— Information provided —
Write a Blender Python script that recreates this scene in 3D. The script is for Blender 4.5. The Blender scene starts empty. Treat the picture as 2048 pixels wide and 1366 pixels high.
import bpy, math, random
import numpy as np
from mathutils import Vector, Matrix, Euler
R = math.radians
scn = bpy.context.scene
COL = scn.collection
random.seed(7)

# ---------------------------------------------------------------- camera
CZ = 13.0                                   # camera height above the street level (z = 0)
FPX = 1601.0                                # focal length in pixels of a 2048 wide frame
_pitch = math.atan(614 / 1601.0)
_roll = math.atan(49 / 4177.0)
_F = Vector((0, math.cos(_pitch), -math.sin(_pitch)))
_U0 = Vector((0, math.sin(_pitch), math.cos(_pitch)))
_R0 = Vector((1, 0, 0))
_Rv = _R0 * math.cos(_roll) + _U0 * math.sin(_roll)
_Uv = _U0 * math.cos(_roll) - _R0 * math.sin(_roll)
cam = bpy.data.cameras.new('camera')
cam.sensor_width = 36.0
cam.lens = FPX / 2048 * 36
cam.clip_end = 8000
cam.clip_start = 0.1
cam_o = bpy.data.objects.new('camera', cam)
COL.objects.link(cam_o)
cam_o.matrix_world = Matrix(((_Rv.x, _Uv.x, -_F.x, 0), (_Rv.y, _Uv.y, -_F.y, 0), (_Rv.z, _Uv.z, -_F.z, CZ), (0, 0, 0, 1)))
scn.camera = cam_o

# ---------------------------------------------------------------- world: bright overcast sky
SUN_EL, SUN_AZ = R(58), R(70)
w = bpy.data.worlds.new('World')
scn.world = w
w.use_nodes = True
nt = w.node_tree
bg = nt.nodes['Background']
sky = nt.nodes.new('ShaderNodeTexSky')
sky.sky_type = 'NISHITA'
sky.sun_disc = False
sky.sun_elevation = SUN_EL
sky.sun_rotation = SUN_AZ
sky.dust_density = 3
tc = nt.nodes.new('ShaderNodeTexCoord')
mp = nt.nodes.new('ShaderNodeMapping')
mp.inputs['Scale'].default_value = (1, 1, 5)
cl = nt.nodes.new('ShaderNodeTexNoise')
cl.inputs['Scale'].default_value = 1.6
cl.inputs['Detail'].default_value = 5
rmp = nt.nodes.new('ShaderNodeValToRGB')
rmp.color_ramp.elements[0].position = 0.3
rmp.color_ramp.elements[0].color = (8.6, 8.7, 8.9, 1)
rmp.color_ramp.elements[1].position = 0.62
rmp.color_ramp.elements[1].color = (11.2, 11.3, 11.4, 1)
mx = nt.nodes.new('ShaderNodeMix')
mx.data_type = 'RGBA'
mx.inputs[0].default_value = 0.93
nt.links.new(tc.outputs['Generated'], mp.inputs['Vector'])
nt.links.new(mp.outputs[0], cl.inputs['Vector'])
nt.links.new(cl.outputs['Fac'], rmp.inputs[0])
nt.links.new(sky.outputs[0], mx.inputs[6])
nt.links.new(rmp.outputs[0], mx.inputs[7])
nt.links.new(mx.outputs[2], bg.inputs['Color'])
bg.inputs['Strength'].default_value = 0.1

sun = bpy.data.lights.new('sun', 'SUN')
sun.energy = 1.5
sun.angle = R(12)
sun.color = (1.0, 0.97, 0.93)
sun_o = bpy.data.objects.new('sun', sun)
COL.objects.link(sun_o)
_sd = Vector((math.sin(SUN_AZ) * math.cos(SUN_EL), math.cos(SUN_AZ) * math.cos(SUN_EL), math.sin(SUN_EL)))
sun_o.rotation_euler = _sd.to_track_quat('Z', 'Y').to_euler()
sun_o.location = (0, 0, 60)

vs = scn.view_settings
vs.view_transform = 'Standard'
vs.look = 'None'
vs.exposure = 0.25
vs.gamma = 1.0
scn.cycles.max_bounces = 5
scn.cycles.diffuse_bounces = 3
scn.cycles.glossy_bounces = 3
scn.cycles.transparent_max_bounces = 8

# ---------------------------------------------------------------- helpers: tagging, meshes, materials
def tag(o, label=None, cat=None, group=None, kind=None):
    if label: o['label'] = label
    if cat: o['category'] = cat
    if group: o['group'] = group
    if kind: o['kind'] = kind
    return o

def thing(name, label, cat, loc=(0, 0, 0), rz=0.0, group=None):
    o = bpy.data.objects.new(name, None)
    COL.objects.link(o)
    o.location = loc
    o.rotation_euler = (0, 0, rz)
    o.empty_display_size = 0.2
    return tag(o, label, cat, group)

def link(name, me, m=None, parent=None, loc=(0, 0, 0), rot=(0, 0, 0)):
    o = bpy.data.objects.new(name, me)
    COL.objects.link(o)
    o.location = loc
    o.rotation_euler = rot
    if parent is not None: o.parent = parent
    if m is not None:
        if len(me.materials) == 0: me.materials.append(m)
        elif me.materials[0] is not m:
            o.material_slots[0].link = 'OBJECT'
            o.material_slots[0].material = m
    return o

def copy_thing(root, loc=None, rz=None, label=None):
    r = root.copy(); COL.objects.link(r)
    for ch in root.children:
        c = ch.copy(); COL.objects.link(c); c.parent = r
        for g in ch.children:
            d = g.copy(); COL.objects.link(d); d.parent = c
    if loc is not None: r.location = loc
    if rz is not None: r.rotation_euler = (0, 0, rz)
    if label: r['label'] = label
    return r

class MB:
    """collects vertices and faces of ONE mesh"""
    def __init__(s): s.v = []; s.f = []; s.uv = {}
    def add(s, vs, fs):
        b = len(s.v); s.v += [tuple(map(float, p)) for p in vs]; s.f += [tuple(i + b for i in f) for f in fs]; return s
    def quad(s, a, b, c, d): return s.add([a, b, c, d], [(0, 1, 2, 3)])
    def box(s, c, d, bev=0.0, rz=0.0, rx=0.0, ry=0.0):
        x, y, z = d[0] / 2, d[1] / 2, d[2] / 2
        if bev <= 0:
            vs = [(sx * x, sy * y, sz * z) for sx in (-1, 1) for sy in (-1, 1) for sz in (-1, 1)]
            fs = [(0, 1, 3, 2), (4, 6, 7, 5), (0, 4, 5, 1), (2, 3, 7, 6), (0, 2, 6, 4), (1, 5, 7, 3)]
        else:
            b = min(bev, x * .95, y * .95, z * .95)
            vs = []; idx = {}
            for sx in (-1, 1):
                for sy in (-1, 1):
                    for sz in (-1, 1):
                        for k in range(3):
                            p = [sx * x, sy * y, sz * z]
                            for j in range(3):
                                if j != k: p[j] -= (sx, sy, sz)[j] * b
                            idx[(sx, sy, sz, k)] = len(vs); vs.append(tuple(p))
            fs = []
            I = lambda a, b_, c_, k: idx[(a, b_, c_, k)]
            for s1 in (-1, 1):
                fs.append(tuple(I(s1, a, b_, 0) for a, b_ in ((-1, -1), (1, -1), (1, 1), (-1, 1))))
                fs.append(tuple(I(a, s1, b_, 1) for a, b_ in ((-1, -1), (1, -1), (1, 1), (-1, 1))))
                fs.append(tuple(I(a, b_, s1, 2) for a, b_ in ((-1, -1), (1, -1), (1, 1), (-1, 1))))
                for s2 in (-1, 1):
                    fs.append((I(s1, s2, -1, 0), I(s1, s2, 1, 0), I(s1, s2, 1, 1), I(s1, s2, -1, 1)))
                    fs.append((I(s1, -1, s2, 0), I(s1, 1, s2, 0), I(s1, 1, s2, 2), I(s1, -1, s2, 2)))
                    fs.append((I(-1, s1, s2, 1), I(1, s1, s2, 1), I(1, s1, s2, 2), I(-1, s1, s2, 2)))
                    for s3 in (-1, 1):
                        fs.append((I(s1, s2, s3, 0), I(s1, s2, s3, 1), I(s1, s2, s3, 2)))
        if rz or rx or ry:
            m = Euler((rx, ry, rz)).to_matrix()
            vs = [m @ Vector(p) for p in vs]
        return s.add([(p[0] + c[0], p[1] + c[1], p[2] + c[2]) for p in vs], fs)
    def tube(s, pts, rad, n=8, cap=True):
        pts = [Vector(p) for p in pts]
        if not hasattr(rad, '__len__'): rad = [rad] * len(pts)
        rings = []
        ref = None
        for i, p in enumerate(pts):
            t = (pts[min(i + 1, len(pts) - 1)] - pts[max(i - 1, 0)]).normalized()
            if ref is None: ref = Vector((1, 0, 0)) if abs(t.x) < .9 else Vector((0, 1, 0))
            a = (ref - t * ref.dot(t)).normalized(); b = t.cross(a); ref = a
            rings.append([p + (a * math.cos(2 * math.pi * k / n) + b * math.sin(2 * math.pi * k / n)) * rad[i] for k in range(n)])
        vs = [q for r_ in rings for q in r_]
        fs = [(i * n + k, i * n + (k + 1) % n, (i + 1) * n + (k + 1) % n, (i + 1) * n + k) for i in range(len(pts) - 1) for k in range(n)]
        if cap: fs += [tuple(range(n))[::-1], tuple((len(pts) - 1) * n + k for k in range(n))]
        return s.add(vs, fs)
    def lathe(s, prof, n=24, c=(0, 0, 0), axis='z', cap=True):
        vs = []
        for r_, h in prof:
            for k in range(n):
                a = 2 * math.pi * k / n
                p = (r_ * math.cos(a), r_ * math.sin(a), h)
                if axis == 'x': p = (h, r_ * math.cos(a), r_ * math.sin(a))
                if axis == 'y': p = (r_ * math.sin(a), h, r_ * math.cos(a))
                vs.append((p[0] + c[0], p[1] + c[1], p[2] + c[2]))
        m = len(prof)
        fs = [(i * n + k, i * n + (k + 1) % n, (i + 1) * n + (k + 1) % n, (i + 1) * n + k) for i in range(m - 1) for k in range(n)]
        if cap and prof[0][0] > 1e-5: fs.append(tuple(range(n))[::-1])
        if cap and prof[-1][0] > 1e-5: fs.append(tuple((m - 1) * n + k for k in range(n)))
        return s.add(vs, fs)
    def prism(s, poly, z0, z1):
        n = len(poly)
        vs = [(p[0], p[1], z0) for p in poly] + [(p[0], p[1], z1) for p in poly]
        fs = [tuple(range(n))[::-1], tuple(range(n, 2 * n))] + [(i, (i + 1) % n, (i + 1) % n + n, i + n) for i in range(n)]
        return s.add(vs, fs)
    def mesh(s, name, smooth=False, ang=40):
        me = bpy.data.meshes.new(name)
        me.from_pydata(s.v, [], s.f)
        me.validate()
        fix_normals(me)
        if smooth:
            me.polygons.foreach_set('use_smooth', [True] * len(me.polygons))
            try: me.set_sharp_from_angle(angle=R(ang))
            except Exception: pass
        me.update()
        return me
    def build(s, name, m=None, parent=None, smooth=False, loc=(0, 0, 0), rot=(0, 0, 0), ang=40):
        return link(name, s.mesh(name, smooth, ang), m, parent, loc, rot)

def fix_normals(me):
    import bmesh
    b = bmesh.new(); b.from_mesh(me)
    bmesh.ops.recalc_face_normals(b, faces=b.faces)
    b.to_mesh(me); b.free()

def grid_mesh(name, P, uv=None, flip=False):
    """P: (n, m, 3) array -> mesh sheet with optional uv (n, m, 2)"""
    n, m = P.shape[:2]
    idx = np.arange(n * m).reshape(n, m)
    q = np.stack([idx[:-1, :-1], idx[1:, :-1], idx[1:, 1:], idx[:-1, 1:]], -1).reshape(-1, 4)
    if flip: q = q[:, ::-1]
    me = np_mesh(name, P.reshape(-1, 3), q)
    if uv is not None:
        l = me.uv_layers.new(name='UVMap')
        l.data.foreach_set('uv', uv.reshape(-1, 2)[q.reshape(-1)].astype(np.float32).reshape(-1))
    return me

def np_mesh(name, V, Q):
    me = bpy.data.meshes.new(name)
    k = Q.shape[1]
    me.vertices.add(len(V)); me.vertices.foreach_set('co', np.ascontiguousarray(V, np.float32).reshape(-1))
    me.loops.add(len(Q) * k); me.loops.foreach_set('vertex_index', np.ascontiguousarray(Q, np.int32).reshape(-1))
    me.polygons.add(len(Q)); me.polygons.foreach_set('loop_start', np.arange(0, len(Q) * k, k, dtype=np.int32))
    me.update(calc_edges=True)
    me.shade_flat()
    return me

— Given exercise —
Quote only the stretch of lines that starts the data above and ends with the line containing "random.seed(7)", both included.

— Exercise answer —
Write a Blender Python script that recreates this scene in 3D. The script is for Blender 4.5. The Blender scene starts empty. Treat the picture as 2048 pixels wide and 1366 pixels high.
import bpy, math, random
import numpy as np
from mathutils import Vector, Matrix, Euler
R = math.radians
scn = bpy.context.scene
COL = scn.collection
random.seed(7)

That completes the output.